Bar Italia 18.9.21
Since lockdown I've been getting up early most days and doing writing. First at home, before the rest of the house stirred, then sitting outside cafes and sitting scribbling in in my Alwych ALL WEATHER notebooks. I'm now very familiar with what time Central London cafes open.
I started off with something a bit like Morning Pages - just unfiltered random noodling, not intended to be read. That was incredibly satisfying for a long time and it undoubtedly helped to keep me a little bit saner. But after about a year it started seeming a little bit sterile and samey. I find it hard to write for myself. There's less pressure to find the right words, to make the right effort. I don't really care what I think. I care what you think. Even if I don't want you to tell me. So it was less satisfying.
Then I tried to make it more like a diary. Maybe the audience can be Future Me. But that didn't really work either. I care even less about Future Me. what's he ever done to me?

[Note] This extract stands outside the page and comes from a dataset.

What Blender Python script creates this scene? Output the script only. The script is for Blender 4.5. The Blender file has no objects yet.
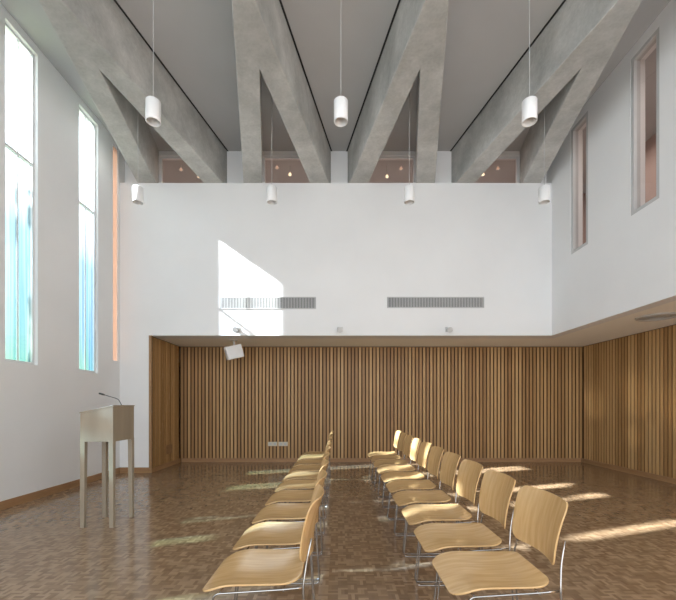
import bpy, bmesh, math, random
from mathutils import Vector, Matrix
C = bpy.context.scene.collection
H = 1.25; F = 380.0
XL, XR = -4.02, 3.94
YB, YA = 7.0, 8.33      # white wall plane, slatted alcove wall plane
XA, XAL = 5.35, -3.46   # alcove sides
ZS, ZL, ZC = 2.53, 5.34, 6.04
YF = -2.2

# ---------------- materials ----------------
def mat(name):
    m = bpy.data.materials.new(name); m.use_nodes = True
    nt = m.node_tree; nt.nodes.clear()
    out = nt.nodes.new('ShaderNodeOutputMaterial')
    return m, nt, out
def N(nt, t, **k):
    n = nt.nodes.new(t)
    for a, v in k.items(): setattr(n, a, v)
    return n
def L(nt, a, b): nt.links.new(a, b)
def math_(nt, op, a, b=None, c=None):
    n = nt.nodes.new('ShaderNodeMath'); n.operation = op
    for i, v in enumerate((a, b, c)):
        if v is None: continue
        if isinstance(v, (int, float)): n.inputs[i].default_value = v
        else: L(nt, v, n.inputs[i])
    return n.outputs[0]
def ramp(nt, fac, stops):
    r = nt.nodes.new('ShaderNodeValToRGB')
    e = r.color_ramp.elements
    while len(e) < len(stops): e.new(0.5)
    for i, (p, c) in enumerate(stops):
        e[i].position = p; e[i].color = (*c, 1)
    L(nt, fac, r.inputs[0]); return r.outputs[0]
def noisy(name, c1, c2, scale=3, rough=0.6, metal=0.0, bump=0.0, detail=4, stretch=(1,1,1), spec=0.5):
    m, nt, out = mat(name)
    p = N(nt, 'ShaderNodeBsdfPrincipled')
    p.inputs['Roughness'].default_value = rough; p.inputs['Metallic'].default_value = metal
    p.inputs['Specular IOR Level'].default_value = spec
    tc = N(nt, 'ShaderNodeTexCoord'); mp = N(nt, 'ShaderNodeMapping'); mp.inputs['Scale'].default_value = stretch
    L(nt, tc.outputs['Object'], mp.inputs[0])
    nz = N(nt, 'ShaderNodeTexNoise'); nz.inputs['Scale'].default_value = scale; nz.inputs['Detail'].default_value = detail
    L(nt, mp.outputs[0], nz.inputs['Vector'])
    L(nt, ramp(nt, nz.outputs['Fac'], [(0.3, c1), (0.7, c2)]), p.inputs['Base Color'])
    if bump:
        b = N(nt, 'ShaderNodeBump'); b.inputs['Strength'].default_value = bump; b.inputs['Distance'].default_value = 0.01
        L(nt, nz.outputs['Fac'], b.inputs['Height']); L(nt, b.outputs[0], p.inputs['Normal'])
    L(nt, p.outputs[0], out.inputs[0]); return m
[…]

So, I thought, maybe my daily writing can be blogging. That's what I really like. Random (mostly) unfiltered noodling but with some vague sense of an audience*.
But, I further thought, I don't want to take a typing device to coffee. I have also enjoyed the manual pleasures of scribbling in a notebook. So, I have surrendered to the instagram advertising algos and bought myself a Remarkable 2.
I am currently scribbling on that. Testing the limits of its handwriting recognition.
And that will be the plan. I guess this is Day Zero. I will be writing inane thoughts and sending them from coffee to internet. Though probably with some filtering in between to correct mis-recognition and to add pictures and footnotes if necessary.
For the record: it's 8:05 AM. I'm at Bar Italia in Soho, London. There is opera in the background and the smells of waste and autumn mingling in the air. Ronnie Scott's are taking a delivery of vegetables. Outside Caffe Nero a man attempting to connect to a Lime bike and swearing at his phone.
*As Clive Thompson says: “Even if I was publishing it to no one, it’s just the threat of an audience.” and "I’d argue that the cognitive shift in going from an audience of zero (talking to yourself) to an audience of ten people (a few friends or random strangers checking out your online post) is so big that it’s actually huger than going from ten people to a million people."